Misfits, mates in joyful 'Son of Rambow'
(B) For much of its frolicsome, rambling running-time, Son of Rambow is like a guarana-spiked soft drink: It goes down easy and delivers a kick. Set in provincial England in the mid-1980s, this tale of a schoolboy with the pulpy name Will Proudfoot (Bill Milner), who falls prey at age 11 to the visceral power of movies, carries the audience along on a comic rush of unexpected incidents through its entire first half and even for parts of its sappy denouement.
You can't accuse the writer-director, Garth Jennings, of burying the lead: Right at the movie's start, Will, part of a religious sect called the Plymouth Brethren, prays outside a cinema showing Rambo: First Blood, while inside, a young troublemaker named Lee Carter (Will Poulter) duplicates it on a camcorder.
The Brethren doesn't permit its flock to see movies, watch television or listen to radio and records. So when the two boys bond in the aftermath of a fight and the fundamentalist Will ends up viewing the duped First Blood in tough little Lee's home workroom, the surge of action overwhelms him.
Will responds to the spectacle of the super-fierce Rambo defeating 200 normal American fighting men the way early movie audiences did when they saw a cowboy point a gun straight at them: He bursts out of the room screaming and can't get it out of his head.
A fantasist with a notebook full of illustrated stories, Will writes and in effect storyboards an epic called Son of Rambow - and joins forces with Lee, who has just begun filming his own epic for an amateur filmmaking contest.
These unlikely buddies - and the uproarious, unexpected rightness of Rambo becoming a conflicted fundamentalist's idol - trigger what Mad magazine used to call "humor in a jugular vein."
Rambo functioned as a can-do American fantasy figure for the Reagan '80s, but go back to First Blood, and his character was ruled not by social-political score-settling but desperation over a false arrest. Will, jailed by his family's orthodoxy and aching for his father (who died of an aneurysm while mowing the lawn), is youthful desperation incarnate. He generates empathy as well as laughs when he mirrors the Rambo trajectory of an ordinary man with extraordinary guts and prowess, transmuting his stoic anxieties into sweeping action.
Milner superbly conveys how Will's escapism boasts a purity of belief that he lacks in his religious practice. When he swings over a river on a rope, though he doesn't know how to swim, he testifies to the power of belief - his open-faced ardor becomes irresistible to his grooviest schoolmates. The In Crowd may view him as the Next Big Thing, but it also responds to the originality and vitality that come flying out of him.
Milner's Will and Poulter's Lee present opposite pictures of youth's invincibility. Lee lives in the incongruously glitzy back quarters of a seedy senior-citizen care center (his mother married the absentee owner, who took her with him to Spain). This boy covers his need for fraternal affection and respect with reckless wit and spunk worthy of the young Mickey Rooney in one of his smart-aleck roles. The way Poulter plays him, Lee's fearless humor protects him like an invisible shield, which he gradually extends to Will. They become blood brothers, and why not? They share the same movie madness in the blood.
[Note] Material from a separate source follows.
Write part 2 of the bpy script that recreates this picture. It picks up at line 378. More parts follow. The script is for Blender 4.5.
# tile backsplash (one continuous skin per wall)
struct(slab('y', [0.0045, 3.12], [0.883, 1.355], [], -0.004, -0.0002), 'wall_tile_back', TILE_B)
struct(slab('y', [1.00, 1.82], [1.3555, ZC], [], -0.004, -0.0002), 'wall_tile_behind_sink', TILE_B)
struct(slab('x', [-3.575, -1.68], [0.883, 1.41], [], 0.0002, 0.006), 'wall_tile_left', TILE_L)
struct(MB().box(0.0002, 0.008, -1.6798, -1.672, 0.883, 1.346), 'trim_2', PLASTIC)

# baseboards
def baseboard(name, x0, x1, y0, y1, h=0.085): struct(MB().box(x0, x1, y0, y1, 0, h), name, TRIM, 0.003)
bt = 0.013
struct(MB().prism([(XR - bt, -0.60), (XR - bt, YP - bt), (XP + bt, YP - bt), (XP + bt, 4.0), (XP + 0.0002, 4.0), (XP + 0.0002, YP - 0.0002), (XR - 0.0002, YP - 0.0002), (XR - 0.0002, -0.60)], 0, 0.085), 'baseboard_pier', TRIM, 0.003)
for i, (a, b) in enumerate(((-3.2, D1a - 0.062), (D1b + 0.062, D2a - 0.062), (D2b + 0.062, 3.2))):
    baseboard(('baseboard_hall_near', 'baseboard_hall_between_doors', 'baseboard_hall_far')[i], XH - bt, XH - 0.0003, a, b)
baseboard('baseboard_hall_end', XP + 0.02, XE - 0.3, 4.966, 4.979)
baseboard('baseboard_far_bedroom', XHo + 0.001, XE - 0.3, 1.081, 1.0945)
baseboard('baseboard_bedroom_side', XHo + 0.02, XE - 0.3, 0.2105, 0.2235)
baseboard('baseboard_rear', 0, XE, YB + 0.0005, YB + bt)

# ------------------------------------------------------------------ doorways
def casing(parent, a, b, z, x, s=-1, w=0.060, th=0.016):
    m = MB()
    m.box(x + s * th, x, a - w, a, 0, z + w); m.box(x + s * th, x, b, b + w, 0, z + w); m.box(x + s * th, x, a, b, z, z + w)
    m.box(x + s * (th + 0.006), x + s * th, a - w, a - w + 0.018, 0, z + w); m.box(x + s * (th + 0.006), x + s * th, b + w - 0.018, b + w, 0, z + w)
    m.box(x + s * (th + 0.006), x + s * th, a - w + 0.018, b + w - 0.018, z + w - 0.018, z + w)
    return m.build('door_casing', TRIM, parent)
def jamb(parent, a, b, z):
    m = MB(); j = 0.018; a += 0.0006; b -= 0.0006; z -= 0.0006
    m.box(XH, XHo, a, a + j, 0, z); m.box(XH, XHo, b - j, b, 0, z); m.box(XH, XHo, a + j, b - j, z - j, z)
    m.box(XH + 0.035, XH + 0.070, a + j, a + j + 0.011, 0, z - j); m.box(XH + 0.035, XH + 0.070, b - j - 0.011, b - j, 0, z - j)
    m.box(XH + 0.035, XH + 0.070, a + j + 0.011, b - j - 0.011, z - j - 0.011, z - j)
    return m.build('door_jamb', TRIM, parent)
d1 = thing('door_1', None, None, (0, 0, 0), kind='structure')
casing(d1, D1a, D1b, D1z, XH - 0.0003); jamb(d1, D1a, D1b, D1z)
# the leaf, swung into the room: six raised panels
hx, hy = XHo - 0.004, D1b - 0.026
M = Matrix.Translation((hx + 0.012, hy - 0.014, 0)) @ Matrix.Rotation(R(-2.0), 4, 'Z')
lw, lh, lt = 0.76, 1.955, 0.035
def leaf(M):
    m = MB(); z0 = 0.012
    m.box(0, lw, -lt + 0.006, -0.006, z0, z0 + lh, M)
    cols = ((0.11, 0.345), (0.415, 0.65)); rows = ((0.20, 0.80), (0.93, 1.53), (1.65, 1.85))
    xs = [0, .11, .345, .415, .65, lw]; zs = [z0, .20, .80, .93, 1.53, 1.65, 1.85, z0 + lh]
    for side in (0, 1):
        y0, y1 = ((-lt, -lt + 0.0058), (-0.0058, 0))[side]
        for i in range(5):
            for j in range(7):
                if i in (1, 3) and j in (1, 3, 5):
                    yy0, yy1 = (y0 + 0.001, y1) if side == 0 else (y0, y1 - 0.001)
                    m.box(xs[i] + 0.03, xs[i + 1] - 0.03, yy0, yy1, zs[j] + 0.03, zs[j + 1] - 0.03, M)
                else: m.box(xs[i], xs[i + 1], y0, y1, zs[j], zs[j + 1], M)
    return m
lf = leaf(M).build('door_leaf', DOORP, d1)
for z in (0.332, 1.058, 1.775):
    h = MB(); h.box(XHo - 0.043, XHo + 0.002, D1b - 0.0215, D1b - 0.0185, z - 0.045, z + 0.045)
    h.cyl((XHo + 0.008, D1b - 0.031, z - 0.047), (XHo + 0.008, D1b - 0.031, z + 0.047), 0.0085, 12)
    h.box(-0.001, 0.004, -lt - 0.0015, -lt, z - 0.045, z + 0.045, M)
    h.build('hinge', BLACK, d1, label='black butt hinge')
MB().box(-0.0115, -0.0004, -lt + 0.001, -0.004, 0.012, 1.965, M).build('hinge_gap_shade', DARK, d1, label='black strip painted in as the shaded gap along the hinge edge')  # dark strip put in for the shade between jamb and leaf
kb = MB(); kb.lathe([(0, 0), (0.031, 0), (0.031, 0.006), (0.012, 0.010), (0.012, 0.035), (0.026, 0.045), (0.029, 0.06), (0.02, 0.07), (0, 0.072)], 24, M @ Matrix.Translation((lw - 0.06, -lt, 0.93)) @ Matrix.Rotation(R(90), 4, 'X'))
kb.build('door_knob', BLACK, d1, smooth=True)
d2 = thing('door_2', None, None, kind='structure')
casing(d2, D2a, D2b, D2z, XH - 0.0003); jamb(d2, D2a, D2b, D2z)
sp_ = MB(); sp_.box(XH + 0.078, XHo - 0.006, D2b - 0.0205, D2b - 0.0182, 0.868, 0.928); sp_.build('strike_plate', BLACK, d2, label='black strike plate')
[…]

Lee's burgeoning positive feelings and Will's catalytic creativity (which writer-director Jennings often expresses in lightning flashes of animated doodling) offer emotional refreshment as well as seriocomic adrenaline. And when Jennings adds a new element to his warlock's brew, his inventiveness seems infinite. A busload of French foreign-exchange students arrives bearing an androgynous-looking fellow named Didier Revol (Jules Sitruk), in red zippered boots and a red mesh shirt. Didier strikes the uniformed British school kids (male and female) as the height of Euro chic. His blase pose as a punk-Gallic icon in a stuffy English academy is as droll as his male-diva hamminess. He decides to co-star in Will and Lee's Son of Rambow as a woodland mystic martial artist named the Wolf.
Unfortunately, the ensuing smart yet shallow humor dilutes the movie's core. And Jennings lets his movie get even farther away from him when he veers into repetitive domestic melodrama: A smug, orthodox member of the Brethren courts Will's mother and threatens Will. Jennings could have dramatized (or better yet, satirized) the shifting loyalties of friends and family without stringing all the action out.
Luckily, even when the film loses its focus, it never entirely loses its wit; Jennings delivers a satisfying payoff to Didier with a rousing comeuppance that demonstrates how the glamour of youth can dull with the simplest change of context. Son of Rambow is half a great movie. At its best, it is a comic epic for half-pints.
>>>Son of Rambow ( Paramount Vantage) Starring Bill Milner, Will Poulter, Jules Sitruk. Directed by Garth Jennings. Rated PG-13 for some violence and reckless behavior. Time 96 minutes.